When the American soldiers arrived in the Huertgen Forest area, they first had to get used to the ‘tricks’ of fighting in the forest. Their German counterparts, on the other hand, were reinforced by troops that were seasoned on the eastern front and all too familiar with the tactics of forest warfare. Especially in the area of the Ochsenkopf and Peterberg the Germans had another advantage: They could withstand American fire in the pillboxes that dotted the hills.

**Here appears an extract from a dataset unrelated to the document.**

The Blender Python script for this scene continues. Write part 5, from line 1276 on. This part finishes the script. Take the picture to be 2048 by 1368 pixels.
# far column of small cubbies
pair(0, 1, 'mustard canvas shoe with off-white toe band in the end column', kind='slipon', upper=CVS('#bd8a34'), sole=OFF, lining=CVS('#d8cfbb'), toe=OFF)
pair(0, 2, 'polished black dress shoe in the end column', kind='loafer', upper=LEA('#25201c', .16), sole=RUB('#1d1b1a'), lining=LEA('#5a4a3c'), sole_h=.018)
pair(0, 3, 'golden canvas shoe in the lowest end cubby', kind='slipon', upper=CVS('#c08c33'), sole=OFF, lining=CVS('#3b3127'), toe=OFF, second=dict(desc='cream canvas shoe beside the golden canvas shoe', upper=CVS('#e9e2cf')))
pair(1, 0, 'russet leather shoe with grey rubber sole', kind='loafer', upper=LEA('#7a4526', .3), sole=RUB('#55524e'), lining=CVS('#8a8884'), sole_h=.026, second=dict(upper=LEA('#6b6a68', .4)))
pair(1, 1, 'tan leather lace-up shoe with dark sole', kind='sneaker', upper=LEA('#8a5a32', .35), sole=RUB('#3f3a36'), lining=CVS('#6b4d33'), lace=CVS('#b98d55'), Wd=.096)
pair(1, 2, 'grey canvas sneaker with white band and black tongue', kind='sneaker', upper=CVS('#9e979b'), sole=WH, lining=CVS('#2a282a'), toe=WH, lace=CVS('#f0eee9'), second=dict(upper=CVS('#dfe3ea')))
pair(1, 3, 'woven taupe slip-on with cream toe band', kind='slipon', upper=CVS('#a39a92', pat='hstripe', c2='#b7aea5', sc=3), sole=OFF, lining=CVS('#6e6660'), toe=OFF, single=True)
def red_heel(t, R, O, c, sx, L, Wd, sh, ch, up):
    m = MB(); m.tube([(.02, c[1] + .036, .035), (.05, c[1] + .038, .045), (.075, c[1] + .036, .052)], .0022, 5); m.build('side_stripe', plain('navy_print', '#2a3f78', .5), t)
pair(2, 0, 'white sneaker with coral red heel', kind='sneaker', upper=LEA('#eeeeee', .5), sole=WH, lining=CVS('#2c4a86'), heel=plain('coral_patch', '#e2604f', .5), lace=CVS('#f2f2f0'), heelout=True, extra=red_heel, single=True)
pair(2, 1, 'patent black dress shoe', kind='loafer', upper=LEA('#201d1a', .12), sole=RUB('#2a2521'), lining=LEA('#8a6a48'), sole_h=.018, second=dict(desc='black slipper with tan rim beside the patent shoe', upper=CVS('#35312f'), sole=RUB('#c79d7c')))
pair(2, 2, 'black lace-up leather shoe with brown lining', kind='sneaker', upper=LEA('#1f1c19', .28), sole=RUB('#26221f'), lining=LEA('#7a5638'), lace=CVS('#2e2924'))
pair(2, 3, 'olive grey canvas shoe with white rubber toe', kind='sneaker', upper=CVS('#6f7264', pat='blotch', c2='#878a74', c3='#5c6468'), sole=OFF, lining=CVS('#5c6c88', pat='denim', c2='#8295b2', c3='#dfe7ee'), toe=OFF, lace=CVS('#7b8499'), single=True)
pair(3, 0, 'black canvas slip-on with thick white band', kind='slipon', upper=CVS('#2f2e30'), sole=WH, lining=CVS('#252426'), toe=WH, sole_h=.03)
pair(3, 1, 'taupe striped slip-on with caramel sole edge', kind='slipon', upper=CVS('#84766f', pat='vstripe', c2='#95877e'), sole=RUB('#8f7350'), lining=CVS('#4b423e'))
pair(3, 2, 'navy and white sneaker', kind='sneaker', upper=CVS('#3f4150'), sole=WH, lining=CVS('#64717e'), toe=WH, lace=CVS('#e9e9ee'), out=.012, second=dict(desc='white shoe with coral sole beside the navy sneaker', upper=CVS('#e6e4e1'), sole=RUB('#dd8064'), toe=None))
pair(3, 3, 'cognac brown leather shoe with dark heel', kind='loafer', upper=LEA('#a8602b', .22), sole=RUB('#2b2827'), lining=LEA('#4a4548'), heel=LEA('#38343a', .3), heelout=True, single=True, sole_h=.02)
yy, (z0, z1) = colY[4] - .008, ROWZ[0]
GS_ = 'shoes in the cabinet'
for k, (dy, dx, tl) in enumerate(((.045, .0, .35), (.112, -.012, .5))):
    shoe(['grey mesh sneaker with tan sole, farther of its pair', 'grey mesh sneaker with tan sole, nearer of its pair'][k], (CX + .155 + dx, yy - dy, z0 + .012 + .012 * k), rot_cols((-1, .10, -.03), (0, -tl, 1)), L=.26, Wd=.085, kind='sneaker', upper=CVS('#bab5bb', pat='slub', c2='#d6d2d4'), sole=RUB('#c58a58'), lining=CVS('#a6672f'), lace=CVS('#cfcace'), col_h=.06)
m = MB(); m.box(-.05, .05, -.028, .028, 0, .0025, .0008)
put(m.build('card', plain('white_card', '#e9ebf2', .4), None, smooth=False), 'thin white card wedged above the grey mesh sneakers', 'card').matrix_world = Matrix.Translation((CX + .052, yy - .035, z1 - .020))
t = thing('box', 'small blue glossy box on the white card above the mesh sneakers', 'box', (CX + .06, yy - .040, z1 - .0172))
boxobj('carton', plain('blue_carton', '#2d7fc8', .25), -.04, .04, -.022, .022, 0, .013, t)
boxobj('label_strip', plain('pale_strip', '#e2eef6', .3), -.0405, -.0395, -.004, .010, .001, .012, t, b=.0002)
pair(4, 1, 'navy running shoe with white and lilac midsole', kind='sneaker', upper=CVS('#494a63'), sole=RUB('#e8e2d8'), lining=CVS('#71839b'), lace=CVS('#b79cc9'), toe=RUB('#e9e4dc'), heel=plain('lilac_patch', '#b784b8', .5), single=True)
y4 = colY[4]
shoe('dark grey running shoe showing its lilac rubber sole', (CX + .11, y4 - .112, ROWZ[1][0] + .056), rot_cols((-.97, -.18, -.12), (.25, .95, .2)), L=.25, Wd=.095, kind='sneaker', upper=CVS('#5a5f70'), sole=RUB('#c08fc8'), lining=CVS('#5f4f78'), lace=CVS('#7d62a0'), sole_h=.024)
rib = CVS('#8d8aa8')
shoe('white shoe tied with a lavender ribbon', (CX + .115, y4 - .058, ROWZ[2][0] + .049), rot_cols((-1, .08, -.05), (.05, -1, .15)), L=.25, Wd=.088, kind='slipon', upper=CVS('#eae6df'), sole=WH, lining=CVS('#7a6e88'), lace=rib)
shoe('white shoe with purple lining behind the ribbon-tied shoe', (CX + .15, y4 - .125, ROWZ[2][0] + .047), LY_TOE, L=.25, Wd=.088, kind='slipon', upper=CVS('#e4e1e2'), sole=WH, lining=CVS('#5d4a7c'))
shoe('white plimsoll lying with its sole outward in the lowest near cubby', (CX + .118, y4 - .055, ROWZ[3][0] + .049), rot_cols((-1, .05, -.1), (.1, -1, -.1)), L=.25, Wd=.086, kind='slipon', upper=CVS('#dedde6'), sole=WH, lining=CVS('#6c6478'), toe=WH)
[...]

These pillboxes were part of the ‘Westwall’ (or ‘Siegfried Line’ as the Allies called it), the last line of defence of Hitler’s Third Reich. It is often discussed what role the Siegfried Line played during that bloody autumn of 1944. The trenches and fortifications of the First World War were mostly obsolete. Tactics as well as weaponry were quite different thirty years later. The pillboxes of the Siegfried Line in the northern Eifel, however, were generally situated in dense spruce forests where every tree was a potential tank obstacle. The Germans were able to defend the pillboxes within a short radius, even if the actual front line had moved further.
In the bewildering forest every single German company, every regiment could hide behind massive concrete walls. This resulted in a position-fight that went on for several months, calling to mind the warfare of the First World War. Only after the German counterattack, the ‘Battle of the Bulge’, had been repulsed, was the 1st U.S. Army able to move beyond the pillboxes and pass the Kall Valley.